----- RECORDS PROVIDED -----

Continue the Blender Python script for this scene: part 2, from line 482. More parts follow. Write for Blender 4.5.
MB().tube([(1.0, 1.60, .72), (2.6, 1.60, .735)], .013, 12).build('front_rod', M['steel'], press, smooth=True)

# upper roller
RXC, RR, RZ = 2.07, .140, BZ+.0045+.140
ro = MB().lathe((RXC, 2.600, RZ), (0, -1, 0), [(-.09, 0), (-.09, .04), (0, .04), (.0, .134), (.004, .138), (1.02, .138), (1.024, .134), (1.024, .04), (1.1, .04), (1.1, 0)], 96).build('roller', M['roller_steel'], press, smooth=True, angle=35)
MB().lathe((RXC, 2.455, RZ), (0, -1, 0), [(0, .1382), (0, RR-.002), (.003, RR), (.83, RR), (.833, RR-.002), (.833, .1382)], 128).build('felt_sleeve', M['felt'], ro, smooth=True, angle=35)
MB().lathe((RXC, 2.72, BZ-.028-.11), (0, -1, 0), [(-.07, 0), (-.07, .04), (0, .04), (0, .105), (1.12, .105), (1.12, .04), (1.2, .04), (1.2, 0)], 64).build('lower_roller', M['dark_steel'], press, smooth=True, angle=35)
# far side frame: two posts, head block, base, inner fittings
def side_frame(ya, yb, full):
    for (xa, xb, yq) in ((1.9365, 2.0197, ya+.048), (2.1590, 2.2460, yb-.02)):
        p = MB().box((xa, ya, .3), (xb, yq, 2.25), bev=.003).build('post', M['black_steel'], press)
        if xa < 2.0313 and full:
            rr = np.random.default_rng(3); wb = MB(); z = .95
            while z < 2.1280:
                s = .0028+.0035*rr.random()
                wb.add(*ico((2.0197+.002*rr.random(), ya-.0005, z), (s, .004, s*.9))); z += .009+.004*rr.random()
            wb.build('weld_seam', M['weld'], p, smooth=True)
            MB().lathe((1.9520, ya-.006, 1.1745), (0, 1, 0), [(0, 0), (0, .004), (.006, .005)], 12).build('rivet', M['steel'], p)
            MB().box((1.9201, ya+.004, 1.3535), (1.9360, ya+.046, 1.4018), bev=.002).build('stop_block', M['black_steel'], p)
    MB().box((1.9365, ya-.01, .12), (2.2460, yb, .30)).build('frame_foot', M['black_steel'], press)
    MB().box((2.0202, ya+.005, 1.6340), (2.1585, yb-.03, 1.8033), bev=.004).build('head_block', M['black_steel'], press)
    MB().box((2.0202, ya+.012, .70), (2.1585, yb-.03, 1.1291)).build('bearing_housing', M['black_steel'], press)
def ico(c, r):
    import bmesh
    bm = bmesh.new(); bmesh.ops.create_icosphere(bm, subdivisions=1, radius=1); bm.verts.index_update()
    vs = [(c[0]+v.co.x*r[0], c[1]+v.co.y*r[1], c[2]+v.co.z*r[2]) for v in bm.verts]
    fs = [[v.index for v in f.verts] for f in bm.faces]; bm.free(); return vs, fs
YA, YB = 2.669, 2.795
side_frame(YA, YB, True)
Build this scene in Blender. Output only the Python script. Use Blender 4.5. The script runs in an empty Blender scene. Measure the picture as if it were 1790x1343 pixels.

-----

OBJECTIVE => Copy out all the entries shown above, character for character.

ANSWER IN FULL =>
Continue the Blender Python script for this scene: part 2, from line 482. More parts follow. Write for Blender 4.5.
MB().tube([(1.0, 1.60, .72), (2.6, 1.60, .735)], .013, 12).build('front_rod', M['steel'], press, smooth=True)

# upper roller
RXC, RR, RZ = 2.07, .140, BZ+.0045+.140
ro = MB().lathe((RXC, 2.600, RZ), (0, -1, 0), [(-.09, 0), (-.09, .04), (0, .04), (.0, .134), (.004, .138), (1.02, .138), (1.024, .134), (1.024, .04), (1.1, .04), (1.1, 0)], 96).build('roller', M['roller_steel'], press, smooth=True, angle=35)
MB().lathe((RXC, 2.455, RZ), (0, -1, 0), [(0, .1382), (0, RR-.002), (.003, RR), (.83, RR), (.833, RR-.002), (.833, .1382)], 128).build('felt_sleeve', M['felt'], ro, smooth=True, angle=35)
MB().lathe((RXC, 2.72, BZ-.028-.11), (0, -1, 0), [(-.07, 0), (-.07, .04), (0, .04), (0, .105), (1.12, .105), (1.12, .04), (1.2, .04), (1.2, 0)], 64).build('lower_roller', M['dark_steel'], press, smooth=True, angle=35)
# far side frame: two posts, head block, base, inner fittings
def side_frame(ya, yb, full):
    for (xa, xb, yq) in ((1.9365, 2.0197, ya+.048), (2.1590, 2.2460, yb-.02)):
        p = MB().box((xa, ya, .3), (xb, yq, 2.25), bev=.003).build('post', M['black_steel'], press)
        if xa < 2.0313 and full:
            rr = np.random.default_rng(3); wb = MB(); z = .95
            while z < 2.1280:
                s = .0028+.0035*rr.random()
                wb.add(*ico((2.0197+.002*rr.random(), ya-.0005, z), (s, .004, s*.9))); z += .009+.004*rr.random()
            wb.build('weld_seam', M['weld'], p, smooth=True)
            MB().lathe((1.9520, ya-.006, 1.1745), (0, 1, 0), [(0, 0), (0, .004), (.006, .005)], 12).build('rivet', M['steel'], p)
            MB().box((1.9201, ya+.004, 1.3535), (1.9360, ya+.046, 1.4018), bev=.002).build('stop_block', M['black_steel'], p)
    MB().box((1.9365, ya-.01, .12), (2.2460, yb, .30)).build('frame_foot', M['black_steel'], press)
    MB().box((2.0202, ya+.005, 1.6340), (2.1585, yb-.03, 1.8033), bev=.004).build('head_block', M['black_steel'], press)
    MB().box((2.0202, ya+.012, .70), (2.1585, yb-.03, 1.1291)).build('bearing_housing', M['black_steel'], press)
def ico(c, r):
    import bmesh
    bm = bmesh.new(); bmesh.ops.create_icosphere(bm, subdivisions=1, radius=1); bm.verts.index_update()
    vs = [(c[0]+v.co.x*r[0], c[1]+v.co.y*r[1], c[2]+v.co.z*r[2]) for v in bm.verts]
    fs = [[v.index for v in f.verts] for f in bm.faces]; bm.free(); return vs, fs
YA, YB = 2.669, 2.795
side_frame(YA, YB, True)
Build this scene in Blender. Output only the Python script. Use Blender 4.5. The script runs in an empty Blender scene. Measure the picture as if it were 1790x1343 pixels.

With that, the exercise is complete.